Em 2050, o Conselho de Hidrogênio espera que a demanda alcance 500 milhões de toneladas. Para que a maior parte disso seja atendida pelo hidrogênio verde, serão necessários entre 3 mil e 6 mil GW de nova capacidade renovável instalada, ante 2.800 GW hoje. O Conselho Global de Energia Eólica estima que o Brasil tem potencial para aumentar sua capacidade em dez vezes até 2050, o que exigirá uma grande aceleração da capacidade de geração renovável. Em sintonia com os governos de todo o mundo, o Brasil deve planejar volumes suficientes e acelerar o seu licenciamento para incentivar o seu desenvolvimento.
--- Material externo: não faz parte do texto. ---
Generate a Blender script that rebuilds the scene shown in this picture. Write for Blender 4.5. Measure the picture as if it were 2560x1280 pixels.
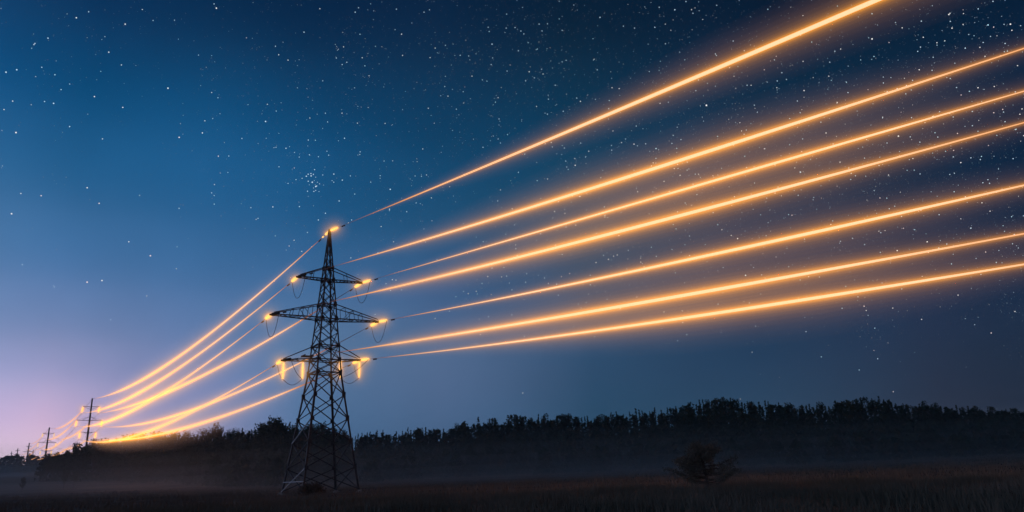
import bpy, math, random
import numpy as np

for o in list(bpy.data.objects):
    bpy.data.objects.remove(o, do_unlink=True)
scene = bpy.context.scene
COL = scene.collection
R = math.radians
D2R = math.pi / 180

# ------------------------------------------------------------------ camera
CAM_Z = 1.7
PITCH, ROLL, F = R(16.8), R(2.3), 1800.0 / 2560.0
r0 = np.array([1, 0, 0.0]); u0 = np.array([0, -math.sin(PITCH), math.cos(PITCH)]); FW = np.array([0, math.cos(PITCH), math.sin(PITCH)])
RT = r0 * math.cos(ROLL) - u0 * math.sin(ROLL)
UP = u0 * math.cos(ROLL) + r0 * math.sin(ROLL)
from mathutils import Matrix, Vector
cam = bpy.data.cameras.new('camera')
camo = bpy.data.objects.new('camera', cam)
COL.objects.link(camo)
cam.sensor_width = 36.0
cam.lens = 36.0 * F
cam.clip_start = 0.1
cam.clip_end = 20000
camo.matrix_world = Matrix(((RT[0], UP[0], -FW[0], 0), (RT[1], UP[1], -FW[1], 0), (RT[2], UP[2], -FW[2], CAM_Z), (0, 0, 0, 1)))
scene.camera = camo


def azel(x, y):
    """azimuth (deg, clockwise from +Y) and tangent of elevation seen at a point of the 2560 x 1280 photograph"""
    d = FW * 1800 + RT * (x - 1280) - UP * (y - 640)
    return math.atan2(d[0], d[1]) / D2R, d[2] / math.hypot(d[0], d[1])


def polar(a, dist, z=0.0):
    return np.array([dist * math.sin(a * D2R), dist * math.cos(a * D2R), z])


def lin(c):
    out = []
    for v in c[:3]:
        v = v / 255.0
        out.append(v / 12.92 if v <= 0.04045 else ((v + 0.055) / 1.055) ** 2.4)
    return tuple(out) + (1.0,)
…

À medida que a demanda por hidrogênio verde aumentar, seu perfil de custo também mudará. Atualmente, a parte mais cara da produção de hidrogênio verde é alimentar eletrolisadores e a redução nos custos de energia diminuirá o custo do hidrogênio e aumentará a demanda. Dados iniciais sugerem que o custo dos eletrolisadores cairá 50% na próxima década. Para escalar o hidrogênio verde, precisamos acertar o modelo econômico. Governos e reguladores podem ajudar criando um ambiente favorável e estável para o investimento do setor privado.

A parceria entre diferentes empresas também é fundamental para o sucesso da produção de hidrogênio verde. Não é possível criar uma indústria desse tamanho quando estamos sozinhos. Sem parceria, a cadeia de abastecimento continuará fragmentada e cara, dificultando a economia do hidrogênio verde. Por isso, acolhemos iniciativas como a Aliança Brasil-Alemanha pelo Hidrogênio Verde, que promove parcerias entre empresas e instituições dos dois países.

A energia renovável superou consistentemente as expectativas nos últimos 20-30 anos. O que foi alcançado em energia renovável é impressionante, mas o progresso ainda é lento. Não podemos cometer os mesmos erros enquanto construímos o mercado de hidrogênio verde, que oferece um enorme potencial para o Brasil e o mundo. No entanto, para garantir que ele cumpra a que veio, é preciso agir agora.

*Felipe Ferrés é diretor-geral da Siemens Gamesa Brasil.